Jan Stevenson got naked in a bathtub of golf balls back in the 1980s, Brandi Chastain took off her clothes for Gear magazine before the 1999 World Cup, and swimmer Amanda Beard is going to be in Playboy next month. But according to a ground-breaking pilot study, none of that did -- or will do -- a single thing for women's sports. Sexy pictures don't make people more likely to read about women's sports, they don't make anyone more likely to attend a women's sporting event, and they sure don't drive any season-ticket sales.

Seriously -- sex doesn't sell women's sports?

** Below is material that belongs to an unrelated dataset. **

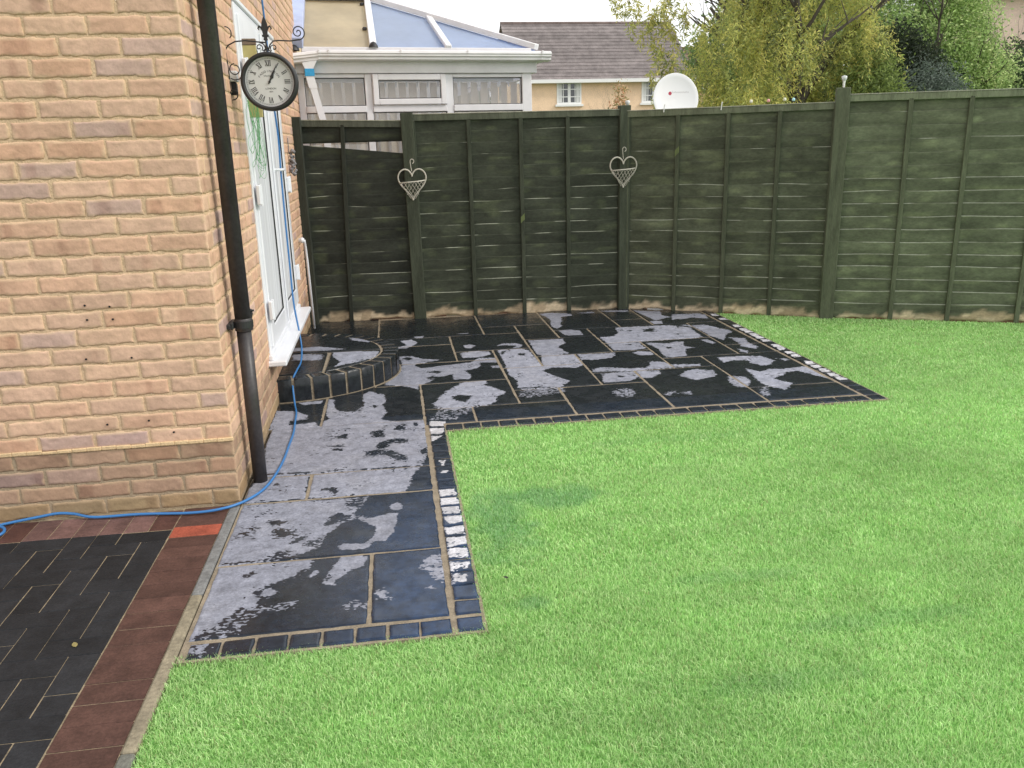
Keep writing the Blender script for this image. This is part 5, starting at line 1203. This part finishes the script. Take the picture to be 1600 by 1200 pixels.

"Well, no one would ever argue with the notion that sex sells," said professor Mary Jo Kane, the director of the Tucker Center for Research of Girls and Women in Sport, at the University of Minnesota, and the brain behind this stereotype-shaking study. "The question is -- what does it sell? It may in fact be that males will pick up Playboy when there's a picture of a naked female athlete, but is what they are consuming a woman athlete or some woman's body as an object of sexual desire?"

So far, the answer has been the latter. Yes, conventional wisdom has always said sex appeal -- in all parts of our culture -- is the greatest lure. The way to get a man to look at a female is if she's hot. You'll know Beard is an Olympian because she's in Playboy. Some attention is better than no attention, especially for a gender that gets between 6 and 8 percent of space in sports sections.

Since the dawn of newsprint, women athletes have been portrayed in ways that emphasize "femininity and sexualization over athletic competence," Kane said. During the 2000 Olympics, Marion Jones won five medals; Amy Acuff won none, yet she was photographed by American papers about 20 times more than Jones and Acuff graced the Playboy cover in Sept. 2004.

Everyone knows that the main disseminators of sports news are men. At Penn State's Center for Sports Journalism, Marie Hardin surveyed 200 sports departments and found that, on average, their breakdown was 89 percent male, 11 percent female. That includes clerks and administrative assistants. Maybe male editors prefer the ideological representations of women because it doesn't threaten their masculinity. Maybe they prefer pretty pictures.

Still, research says that sort of coverage trivializes women and their sports. Now, Kane's research says playing into those portrayals is actually undermining women's sports. They're hurting because their core fan base is not into a bikini-clad Natalie Gulbis.